For a very long time all exchanges between people were handled through barter. It was inconvenient and required a near-philosophical ability to determine equivalences between the non-equivalent (how many of your hogs for one barrel of my wine?) - but at least everyone ended up with physical goods and tangible value.
And even, much later, when money was invented, the face value of a coin was supposed to be identical to the value of the metal composed of it - hence the use of gold for British sovereigns, French louis d'or, etc. - and even banknotes were nominally linked to gold. A hundred years ago you could , in theory, have walked into the Federal Reserve Bank brandishing a $10 bill and insisted on ten dollars' worth of precious metal - until, in the 1920s, the world's major currencies were taken off the gold standard.
So now the value definition of money has become circular, or rather notional: you can only spend your dollars, or pounds, or euros to the extent that other people believe that they can use them. And this even more so now that we no longer deal with bills and coins very much; our money is electronic; it's numbers on a screen, digital impulses transferred across wires.
It's all strangely Buddhist for the product of such a ruthlessly materialist and competitive culture: we've created a world in which wealth is quite literally Maya, illusion. What happens to "my money" when the bank switches off its computers? Where is "my money" after I've pressed "send" but before it reaches "your account" and becomes "your money"? We've come a very long way from hogs and barrels of wine.
The problem with illusions is that they require lots of people to share them in order not to be exposed as such - the message of Hans Christian Andersen's "The Emperor's New Clothes". Specifically, to share in the illusion of wealth people need faith - once they cease to believe that those numbers on a screen can be converted into hogs and barrels of wine, they panic. Primitive crowd-level emotions take over, and supposedly sophisticated investors start to behave like animals trapped in a burning building, running hither and thither searching for the way out.
Yet of course on a deeper level electronic money and virtual wealth are no more and no less illusory than the hogs and barrels of wine they're supposed to stand for - everything we do and everything we are requires a calm and sustained faith, to be renewed every day.

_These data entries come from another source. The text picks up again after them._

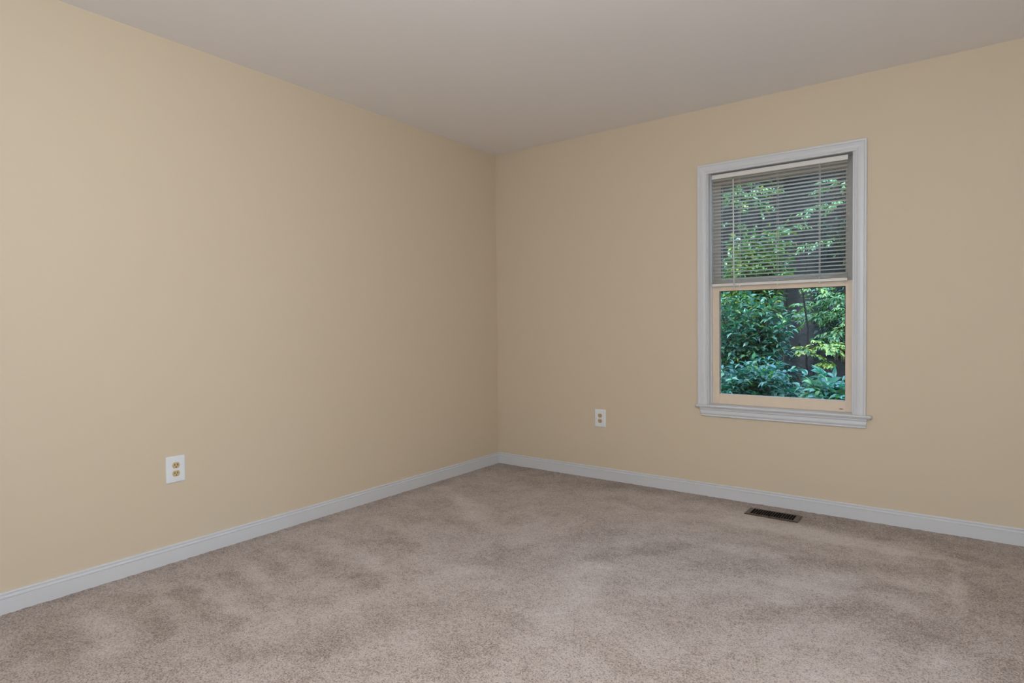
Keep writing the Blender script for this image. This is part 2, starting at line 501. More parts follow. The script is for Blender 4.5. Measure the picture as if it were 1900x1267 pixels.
# ------------------------------------------------------------------ window_1
# casing profile: u = from inner edge outwards, v = thickness off the wall
CW = 0.0590
CSP = [(0, 0), (0, 0.0085), (0.0025, 0.0105), (0.0062, 0.0108), (0.0080, 0.0092), (0.0105, 0.0096), (0.0135, 0.0122), (0.0190, 0.0140),
       (0.0290, 0.0148), (0.0390, 0.0136), (0.0445, 0.0128), (0.0462, 0.0150), (0.0490, 0.0172), (0.0555, 0.0178), (0.0582, 0.0165), (CW, 0.0130), (CW, 0)]
CX0, CX1, CZ1 = JX0 - 0.006, JX1 + 0.010, JZ1 - 0.004       # inner edges of the casing
STOOL = 0.5835
win = tag(empty('window_1', ((JX0 + JX1) / 2, 0, STOOL)), kind='structure',
          label='white cased double hung window above the floor register')
def casing(parent, x0, x1, z0, z1, y, dr):
    """three mitred lengths round an opening on a y-plane; dr=-1 faces -y"""
    o = []
    l = MB().extrude(CSP, (x0, y, z0), (-1, 0, 0), (0, dr, 0), (0, 0, 1), z1 - z0, 0, 1); o.append(l.build('casing', TRIM, parent))
    r = MB().extrude(CSP, (x1, y, z0), (1, 0, 0), (0, dr, 0), (0, 0, 1), z1 - z0, 0, 1); o.append(r.build('casing', TRIM, parent))
    t = MB().extrude(CSP, (x0, y, z1), (0, 0, 1), (0, dr, 0), (1, 0, 0), x1 - x0, -1, 1); o.append(t.build('casing', TRIM, parent))
    return o
casing(win, CX0, CX1, STOOL, CZ1, -0.0005, -1)
# jamb liner: sides and head, 12 cm deep
jm = MB()
jm.box((JX0 - 0.019, 0, JZ0), (JX0, T + 0.01, JZ1 + 0.019))
jm.box((JX1, 0, JZ0), (JX1 + 0.019, T + 0.01, JZ1 + 0.019))
jm.box((JX0, 0, JZ1), (JX1, T + 0.01, JZ1 + 0.019))
jm.build('jamb', TRIM, win)
# inner stop beads that hold the lower sash
sp = MB()
sp.box((JX0, 0.046, STOOL), (JX0 + 0.004, 0.0635, JZ1)).box((JX1 - 0.004, 0.046, STOOL), (JX1, 0.0635, JZ1))
sp.build('stop_bead', TRIM, win)
# stool with rounded nose and horns
SPf = [(0.066, 0), (-0.026, 0), (-0.0315, -0.0015), (-0.0345, -0.0055), (-0.0345, -0.0095), (-0.0315, -0.0130), (-0.0290, -0.0140), (-0.0290, -0.0165), (-0.0250, -0.0185), (0.0, -0.0185), (0.0, -0.0150), (0.066, -0.0150)]
st = MB()
n = len(SPf)
hx0, hx1 = 1.6085, 2.5845
# inner part between the jambs, outer horns in front of the wall
inner = [(0.102, 0), (-0.0005, 0), (-0.0005, -0.0150), (0.102, -0.0150)]
st.extrude(inner, (JX0, 0, STOOL), (0, 1, 0), (0, 0, 1), (1, 0, 0), JX1 - JX0)
outer = [(-0.0005, 0)] + SPf[1:9] + [(-0.0005, -0.0185)]
st.extrude(outer, (hx0 + 0.010, 0, STOOL), (0, 1, 0), (0, 0, 1), (1, 0, 0), hx1 - hx0 - 0.020, 0.0, 0.0)
# rounded horn ends
for sx, x in ((-1, hx0 + 0.010), (1, hx1 - 0.010)):
    vs = []; m = 5
    for j in range(m + 1):
        a = j / m * math.pi / 2
        sh = math.sin(a) * 0.010; sc = math.cos(a)
        for p in outer:
            vs.append((x + sx * sh, p[0] if p[0] > -0.001 else p[0] * (0.35 + 0.65 * sc), STOOL + (p[1] + 0.009) * (0.55 + 0.45 * sc) - 0.009))
    k = len(outer)
    fs = [(j * k + i, j * k + (i + 1) % k, (j + 1) * k + (i + 1) % k, (j + 1) * k + i) for j in range(m) for i in range(k)]
    fs.append(tuple(m * k + i for i in range(k)))
    st.add(vs, fs, True)
st.build('stool', TRIM, win)
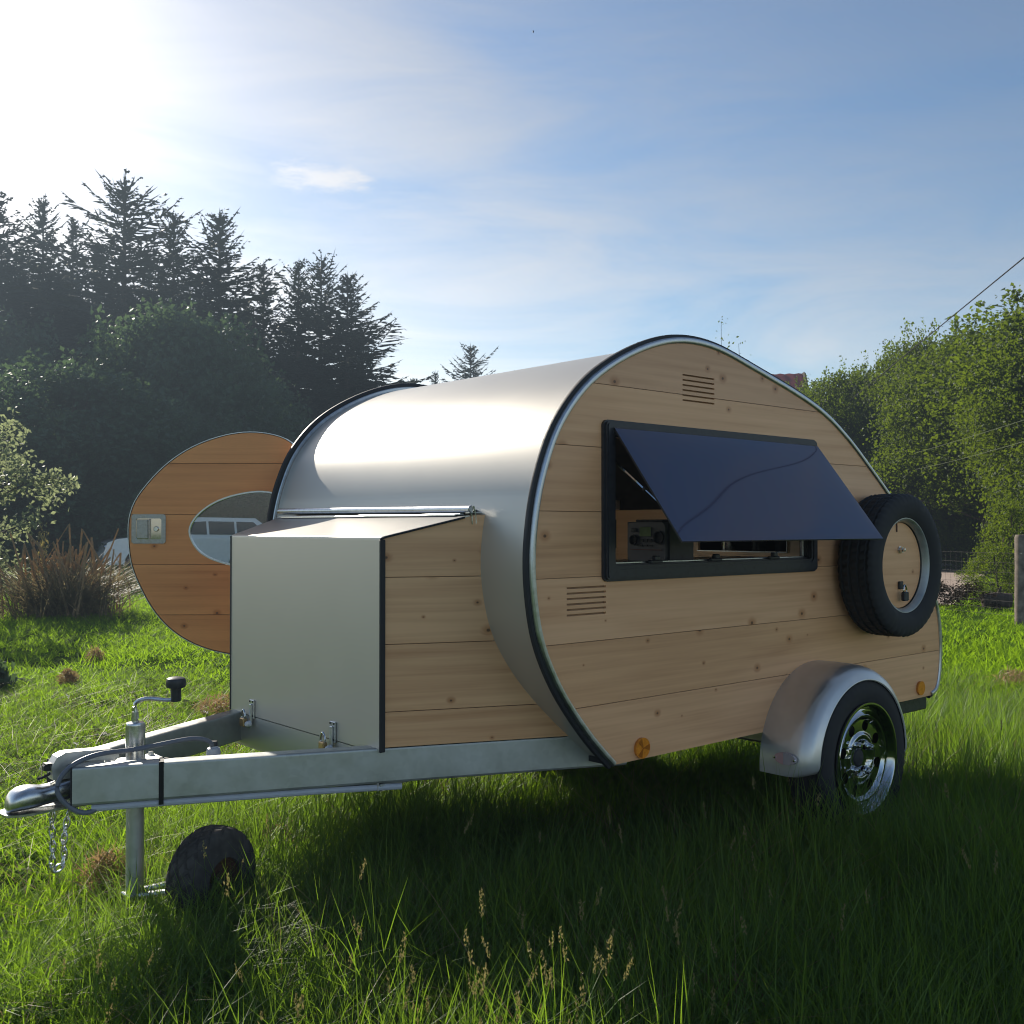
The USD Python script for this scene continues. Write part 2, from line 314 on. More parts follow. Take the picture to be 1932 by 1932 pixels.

The greed and panic that we constantly see in the workings of the financial markets are fundamentally manifestations of lack of faith - in the capacity of the physical universe to provide for our needs, and that enough is really enough.
It's time we created a world order where the mood-swings of a tiny group of people in New York, London, Tokyo, Paris and Frankfurt were no longer able to up-end the lives and livelihoods of millions of innocent people.